Context Threading Models
The threading model that you use for IPC depends on whether TCP, shared memory, or both transport types are used within the context.
Threading Model for TCP Transport
When an IPC session uses TCP communications, the normal context thread is utilized for the message receive processing function and for the dispatching of received messages to the message receive callback function.
This context thread is used for all TCP communications receive processing, whether the connection is for communications over IPC or to an event broker.
The preferred model for the context thread is for the application to request that the API create and control the context thread internally.
Alternatively, a C application can create the context thread, in which case the application context thread must then call solClient_context_processEvents in a loop. You can set whether the C API or the application creates and controls the context thread through the context property
(opaqueContext_p)SOLCLIENT_CONTEXT_PROP_CREATE_THREAD.
Threading Model for Shared Memory Transport
When one or more shared memory channels are active within a context, the API automatically creates an internal shared memory context thread to receive and dispatch messages from shared memory channels. This thread runs in addition to the normal TCP context thread.
Two context threads are needed because shared memory communications do not involve sockets or file descriptors like TCP communications, and the normal TCP context thread, which waits on a set of sockets, cannot be used to wait on one or more shared memory channels for traffic.
Spinning and Blocking Shared Memory Threads
You can configure the shared memory context thread to hard-spin for extremely low-latency receive processing or to block to preserve CPU resources when waiting for incoming messages. You can also configure a combination of these two actions.

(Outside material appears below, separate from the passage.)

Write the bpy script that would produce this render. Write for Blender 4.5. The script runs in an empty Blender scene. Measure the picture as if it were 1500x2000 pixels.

When configured to always spin, the shared memory thread continuously polls all shared memory channels that it is handling to look for new incoming messages. The use of spinning avoids operating system calls, and it avoids the scheduling overhead and latency incurred with block waiting for incoming messages. It provides the lowest possible receive latency, but it also requires that the application dedicate a CPU core for incoming message processing.
When configured to block, the internal shared memory context thread blocks on an operating system synchronization call and waits until new messages arrive on one of the shared memory channels being handled.
The other option is for the shared memory context thread to spin a set number times while waiting for new incoming messages, and then if no messages arrive, it enters the operating system to block. It is up to the application to tune the number of times to spin before blocking. This allows for low-latency receive processing when messages are constantly arriving, but the thread can also fall back into a blocking behavior when there is a lull in incoming message traffic.
When two applications communicate over a shared memory channel, each application independently decides if it will block or spin to receive message from that channel.
Mixing Transport Modes
Separate context and shared context memory threads exist within a context, and the two different threads can dispatch received messages to the application when TCP and shared memory transports are used at the same time within a single context.
When a single session is used within the context, the API only allows one thread at a time to dispatch messages to the application. This protects the application so that the message receive logic in the application does not have to be re-entrant. Therefore a message cannot be simultaneously dispatched from a TCP transport and a shared memory transport at the same time. However, it is possible for a message to be delivered from a shared memory thread for one session, while another session is processing a message for a TCP session dispatched from the context thread.
If the application uses the timer service offered by the API, time-out events are only dispatched from the context thread, not from the internal shared memory context thread. Session events are dispatched as follows:
- If the session only has a TCP transport, session events are dispatched from the context thread.
- If the session only has a SHM transport, session events are dispatched from the shared memory thread.
- If the session has mixed TCP/SHM transport, session events may dispatched from both the context and shared memory threads.